I only advocate that we do this with careful consideration of factors such as our proximity to them relationally, the timing of relevant circumstances, and their willingness to heed our advice in prior instances. Sometimes we must be willing to risk a friendship to offer them the direction they might not realize they desperately need. There are enough people out there that are willing to tell you what you desire to hear (2 Timothy 4:3-4). Good friends occasionally offer advice that challenges and steers us to consider our decision-making.

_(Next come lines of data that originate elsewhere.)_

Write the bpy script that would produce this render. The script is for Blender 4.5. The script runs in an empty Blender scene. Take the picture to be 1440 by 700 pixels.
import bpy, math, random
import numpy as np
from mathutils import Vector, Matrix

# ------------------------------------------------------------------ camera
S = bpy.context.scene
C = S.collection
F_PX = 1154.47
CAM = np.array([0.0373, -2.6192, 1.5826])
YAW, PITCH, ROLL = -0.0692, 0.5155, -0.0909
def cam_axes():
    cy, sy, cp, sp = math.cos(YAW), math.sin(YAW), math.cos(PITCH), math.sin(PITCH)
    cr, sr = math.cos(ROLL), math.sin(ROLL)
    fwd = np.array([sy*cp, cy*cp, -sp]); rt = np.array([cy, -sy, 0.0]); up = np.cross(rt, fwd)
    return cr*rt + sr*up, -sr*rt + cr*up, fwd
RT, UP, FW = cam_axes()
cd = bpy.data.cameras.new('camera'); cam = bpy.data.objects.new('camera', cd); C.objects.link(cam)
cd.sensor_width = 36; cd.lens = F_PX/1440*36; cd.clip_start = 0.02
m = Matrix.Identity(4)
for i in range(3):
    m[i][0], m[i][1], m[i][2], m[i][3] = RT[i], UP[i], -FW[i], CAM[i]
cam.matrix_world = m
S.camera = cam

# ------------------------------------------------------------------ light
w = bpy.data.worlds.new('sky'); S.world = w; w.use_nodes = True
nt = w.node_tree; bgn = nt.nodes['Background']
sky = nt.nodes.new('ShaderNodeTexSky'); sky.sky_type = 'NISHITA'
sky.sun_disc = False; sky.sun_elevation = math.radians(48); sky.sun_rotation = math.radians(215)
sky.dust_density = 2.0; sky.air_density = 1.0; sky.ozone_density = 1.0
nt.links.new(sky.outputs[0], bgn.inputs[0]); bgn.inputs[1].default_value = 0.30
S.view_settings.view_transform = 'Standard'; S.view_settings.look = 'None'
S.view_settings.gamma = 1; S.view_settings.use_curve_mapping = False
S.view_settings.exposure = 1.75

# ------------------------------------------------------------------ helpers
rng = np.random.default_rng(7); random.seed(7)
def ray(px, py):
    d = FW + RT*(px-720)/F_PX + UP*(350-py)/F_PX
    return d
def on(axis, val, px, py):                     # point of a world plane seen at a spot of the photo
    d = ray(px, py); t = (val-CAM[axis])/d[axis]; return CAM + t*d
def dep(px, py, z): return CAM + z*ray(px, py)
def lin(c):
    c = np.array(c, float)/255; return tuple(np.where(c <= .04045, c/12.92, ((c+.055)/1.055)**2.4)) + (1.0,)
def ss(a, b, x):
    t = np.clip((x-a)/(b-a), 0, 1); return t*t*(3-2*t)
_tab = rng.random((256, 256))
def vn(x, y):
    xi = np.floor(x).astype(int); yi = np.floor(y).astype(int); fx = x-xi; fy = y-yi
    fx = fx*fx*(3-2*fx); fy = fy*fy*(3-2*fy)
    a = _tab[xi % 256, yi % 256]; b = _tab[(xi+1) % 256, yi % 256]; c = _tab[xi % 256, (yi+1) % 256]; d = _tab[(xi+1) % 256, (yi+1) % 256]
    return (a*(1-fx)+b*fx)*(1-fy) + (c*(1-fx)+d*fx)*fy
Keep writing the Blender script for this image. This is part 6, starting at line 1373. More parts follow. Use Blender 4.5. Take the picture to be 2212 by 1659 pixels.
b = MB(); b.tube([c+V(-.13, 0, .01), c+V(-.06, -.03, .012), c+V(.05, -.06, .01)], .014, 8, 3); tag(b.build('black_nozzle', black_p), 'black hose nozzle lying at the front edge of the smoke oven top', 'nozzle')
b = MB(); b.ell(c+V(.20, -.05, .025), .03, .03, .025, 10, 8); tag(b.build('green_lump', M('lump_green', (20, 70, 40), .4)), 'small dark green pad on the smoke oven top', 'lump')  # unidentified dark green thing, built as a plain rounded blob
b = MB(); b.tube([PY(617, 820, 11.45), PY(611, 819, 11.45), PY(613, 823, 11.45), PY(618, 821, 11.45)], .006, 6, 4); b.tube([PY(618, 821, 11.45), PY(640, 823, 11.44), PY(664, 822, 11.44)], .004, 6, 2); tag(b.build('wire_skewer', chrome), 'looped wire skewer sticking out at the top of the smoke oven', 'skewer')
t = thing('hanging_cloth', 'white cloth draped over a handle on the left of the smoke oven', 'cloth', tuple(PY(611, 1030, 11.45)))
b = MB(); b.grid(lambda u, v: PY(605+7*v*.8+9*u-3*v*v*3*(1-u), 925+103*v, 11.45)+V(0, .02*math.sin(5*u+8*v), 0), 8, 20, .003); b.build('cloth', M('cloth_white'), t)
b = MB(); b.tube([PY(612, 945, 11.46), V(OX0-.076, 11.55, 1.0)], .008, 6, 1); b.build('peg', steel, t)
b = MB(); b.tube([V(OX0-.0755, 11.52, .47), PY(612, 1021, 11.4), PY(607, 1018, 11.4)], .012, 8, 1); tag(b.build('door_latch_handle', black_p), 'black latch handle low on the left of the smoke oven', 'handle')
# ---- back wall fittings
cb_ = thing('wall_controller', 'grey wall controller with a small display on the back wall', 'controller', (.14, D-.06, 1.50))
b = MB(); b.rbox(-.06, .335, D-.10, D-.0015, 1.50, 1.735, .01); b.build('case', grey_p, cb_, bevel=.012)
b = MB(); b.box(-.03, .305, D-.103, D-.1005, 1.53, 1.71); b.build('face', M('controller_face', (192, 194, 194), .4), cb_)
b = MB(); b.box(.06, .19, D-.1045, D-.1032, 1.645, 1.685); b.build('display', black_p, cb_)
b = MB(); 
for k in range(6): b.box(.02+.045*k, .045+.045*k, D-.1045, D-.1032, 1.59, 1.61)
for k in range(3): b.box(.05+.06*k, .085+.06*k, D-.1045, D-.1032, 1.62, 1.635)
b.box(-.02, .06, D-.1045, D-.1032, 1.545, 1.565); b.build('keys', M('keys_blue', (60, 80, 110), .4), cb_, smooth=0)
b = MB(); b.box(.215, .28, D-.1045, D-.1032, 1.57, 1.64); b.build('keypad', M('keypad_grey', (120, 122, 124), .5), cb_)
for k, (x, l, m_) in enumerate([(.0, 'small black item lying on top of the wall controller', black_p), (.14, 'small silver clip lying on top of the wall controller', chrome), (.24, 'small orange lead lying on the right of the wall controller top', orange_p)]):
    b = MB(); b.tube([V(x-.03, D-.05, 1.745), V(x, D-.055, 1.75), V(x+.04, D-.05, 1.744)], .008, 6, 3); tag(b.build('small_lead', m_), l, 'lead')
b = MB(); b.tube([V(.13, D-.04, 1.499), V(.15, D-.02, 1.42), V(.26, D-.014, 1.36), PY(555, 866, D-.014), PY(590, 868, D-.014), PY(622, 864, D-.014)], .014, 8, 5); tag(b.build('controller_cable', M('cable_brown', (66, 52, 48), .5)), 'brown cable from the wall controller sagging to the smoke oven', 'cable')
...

When you give this kind of advice, it is wise to pray beforehand and ensure it is with good intentions. Speak the truth with love and offer it gracefully in proportion to the topic’s sensitivity. Transparency with your difficulty in a similar area may help them understand they are not alone in their struggle (Matthew 7:1-5). They may not appreciate it now but will be grateful in the long run. If you receive such constructive criticism or judgment, try to exercise self-control and discernment (James 1:19-20). It may be difficult not to get defensive, but ask yourself if the person has your best interests at heart and is qualified to offer advice about the topic. You should take their advice with a grain of salt when one of these requirements is lacking. Seek God’s guidance above all in prayer to find confirmation before you make any sudden decisions.
Ultimately, we all need each other and God above all others. Do not hesitate to act if you are confident God is leading you to do so. But remember that God often aligns us with His will and speaks to us through the loved ones He surrounds us with. Keep in mind that God will never contradict His Word. Seek and obey Him above all others, but try to maintain the humility to recognize when you are given quality advice from someone perhaps older, wiser, or otherwise more experienced than you in certain areas. Their words may not be as gracious as you desire, but if acting on them would save you from a world of pain, they are crucial to consider.